Task requirements: Begin at the first line below and copy each line exactly, ending with the line where "N = Vector((S45, -S45, 0))" appears.

Raw data:
+ + + + + + +

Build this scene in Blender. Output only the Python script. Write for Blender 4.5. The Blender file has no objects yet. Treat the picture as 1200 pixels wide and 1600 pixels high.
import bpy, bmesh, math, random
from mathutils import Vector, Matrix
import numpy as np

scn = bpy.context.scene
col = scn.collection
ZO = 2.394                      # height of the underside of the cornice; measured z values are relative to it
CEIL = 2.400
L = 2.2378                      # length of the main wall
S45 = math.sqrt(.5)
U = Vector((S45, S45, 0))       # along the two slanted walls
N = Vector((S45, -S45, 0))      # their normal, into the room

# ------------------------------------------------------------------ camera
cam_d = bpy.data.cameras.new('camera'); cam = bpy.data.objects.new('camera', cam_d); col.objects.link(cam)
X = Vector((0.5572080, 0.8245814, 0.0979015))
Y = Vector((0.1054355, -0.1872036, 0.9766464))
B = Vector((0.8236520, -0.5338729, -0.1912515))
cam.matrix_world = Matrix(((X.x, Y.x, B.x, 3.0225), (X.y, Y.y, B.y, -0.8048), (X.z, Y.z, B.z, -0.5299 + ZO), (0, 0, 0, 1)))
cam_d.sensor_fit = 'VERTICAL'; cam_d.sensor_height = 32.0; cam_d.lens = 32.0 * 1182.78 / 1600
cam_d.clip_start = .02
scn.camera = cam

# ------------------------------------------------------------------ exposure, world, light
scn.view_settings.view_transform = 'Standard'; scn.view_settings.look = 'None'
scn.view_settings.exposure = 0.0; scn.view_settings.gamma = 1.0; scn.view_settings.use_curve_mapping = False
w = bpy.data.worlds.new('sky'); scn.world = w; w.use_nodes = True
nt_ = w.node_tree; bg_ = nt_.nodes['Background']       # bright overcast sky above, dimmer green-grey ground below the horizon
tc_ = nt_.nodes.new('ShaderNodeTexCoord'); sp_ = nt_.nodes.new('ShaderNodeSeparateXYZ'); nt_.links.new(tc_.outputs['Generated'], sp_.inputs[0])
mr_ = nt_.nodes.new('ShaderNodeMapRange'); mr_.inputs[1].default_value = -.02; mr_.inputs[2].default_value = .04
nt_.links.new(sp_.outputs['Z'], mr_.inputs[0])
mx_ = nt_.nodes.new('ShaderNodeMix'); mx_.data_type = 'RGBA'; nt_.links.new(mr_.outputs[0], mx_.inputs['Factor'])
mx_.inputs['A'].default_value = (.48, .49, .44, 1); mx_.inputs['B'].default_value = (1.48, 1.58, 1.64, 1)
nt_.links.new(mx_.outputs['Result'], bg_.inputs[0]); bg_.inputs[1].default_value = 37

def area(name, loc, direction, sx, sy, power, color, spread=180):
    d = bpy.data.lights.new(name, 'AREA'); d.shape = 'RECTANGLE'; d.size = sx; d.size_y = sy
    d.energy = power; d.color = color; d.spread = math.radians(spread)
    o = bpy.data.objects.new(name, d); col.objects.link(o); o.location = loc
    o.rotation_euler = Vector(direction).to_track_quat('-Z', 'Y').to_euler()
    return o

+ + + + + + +

Exercise solution:
Build this scene in Blender. Output only the Python script. Write for Blender 4.5. The Blender file has no objects yet. Treat the picture as 1200 pixels wide and 1600 pixels high.
import bpy, bmesh, math, random
from mathutils import Vector, Matrix
import numpy as np

scn = bpy.context.scene
col = scn.collection
ZO = 2.394                      # height of the underside of the cornice; measured z values are relative to it
CEIL = 2.400
L = 2.2378                      # length of the main wall
S45 = math.sqrt(.5)
U = Vector((S45, S45, 0))       # along the two slanted walls
N = Vector((S45, -S45, 0))      # their normal, into the room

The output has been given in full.